George Christopher, San Francisco's 34th mayor, died Sept. 14 at 92. Mayor Willie L. Brown, Jr., immediately ordered City flags lowered to half-staff to honor his predecessor.

Born in Arcadia, Greece, December 8, 1907, he was brought to San Francisco at the age of two and educated in the public schools, later graduating with a degree in accounting from the Golden Gate Night College.

In 1930, after becoming a citizen of the United States, he changed his surname from Christopheles to Christopher.

The Excelsior Dairy made him an official in 1937, followed by a partnership in the Meadow Glen Dairy, which eventually became Christopher Dairy.

In 1945 he began his political career when elected to the Board of Supervisors. He was reelected in 1949 and served as president of the Board.

George Christopher was elected mayor of San Francisco in 1955 to succeed Elmer Robinson and took office Jan. 8, 1956. He was elected to a second term in 1959 after a bruising campaign.
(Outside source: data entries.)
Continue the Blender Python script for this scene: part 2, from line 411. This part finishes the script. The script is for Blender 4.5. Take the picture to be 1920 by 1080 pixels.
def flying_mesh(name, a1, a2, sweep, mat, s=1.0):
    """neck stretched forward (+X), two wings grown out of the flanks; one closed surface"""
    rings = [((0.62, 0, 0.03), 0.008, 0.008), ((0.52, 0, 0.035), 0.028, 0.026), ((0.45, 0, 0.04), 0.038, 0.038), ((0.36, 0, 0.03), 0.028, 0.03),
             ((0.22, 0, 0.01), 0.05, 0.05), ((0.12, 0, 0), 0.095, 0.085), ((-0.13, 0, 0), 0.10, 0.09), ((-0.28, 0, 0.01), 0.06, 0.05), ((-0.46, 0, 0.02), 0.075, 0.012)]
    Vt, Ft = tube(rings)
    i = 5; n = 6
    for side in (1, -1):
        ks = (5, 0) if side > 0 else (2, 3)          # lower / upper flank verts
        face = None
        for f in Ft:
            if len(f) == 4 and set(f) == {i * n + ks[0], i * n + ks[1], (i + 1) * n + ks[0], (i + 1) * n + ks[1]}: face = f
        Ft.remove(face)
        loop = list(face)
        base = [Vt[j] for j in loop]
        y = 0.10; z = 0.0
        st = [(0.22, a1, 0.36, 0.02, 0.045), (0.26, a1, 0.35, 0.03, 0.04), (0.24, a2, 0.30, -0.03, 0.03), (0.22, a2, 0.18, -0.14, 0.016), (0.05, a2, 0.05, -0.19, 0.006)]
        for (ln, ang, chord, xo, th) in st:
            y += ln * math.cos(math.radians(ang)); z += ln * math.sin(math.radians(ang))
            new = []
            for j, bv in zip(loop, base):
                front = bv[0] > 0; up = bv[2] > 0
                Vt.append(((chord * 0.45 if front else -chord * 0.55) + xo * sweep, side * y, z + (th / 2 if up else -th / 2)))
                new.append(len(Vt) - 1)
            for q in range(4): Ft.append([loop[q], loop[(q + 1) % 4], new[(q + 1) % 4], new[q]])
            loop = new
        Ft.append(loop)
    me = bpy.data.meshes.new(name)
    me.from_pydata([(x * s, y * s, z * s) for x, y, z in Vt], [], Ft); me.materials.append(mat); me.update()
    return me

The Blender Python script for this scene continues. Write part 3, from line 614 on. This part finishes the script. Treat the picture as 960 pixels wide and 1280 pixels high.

Russ Wolden, who ran against Christopher, charged that the mayor, and Police Chief Thomas Cahill, had allowed San Francisco to become "the national headquarters of organized homosexuals in the United States."

In the 1966 primary election George Christopher ran against Ronald Reagan for governor, but was defeated.

Mayor Christopher was also responsible for encouraging the New York Giants baseball team to move to San Francisco with the promise of a new baseball stadium to be built at Candlestick Point. Christopher Drive, in San Francisco's Twin Peaks area, is named for the former mayor.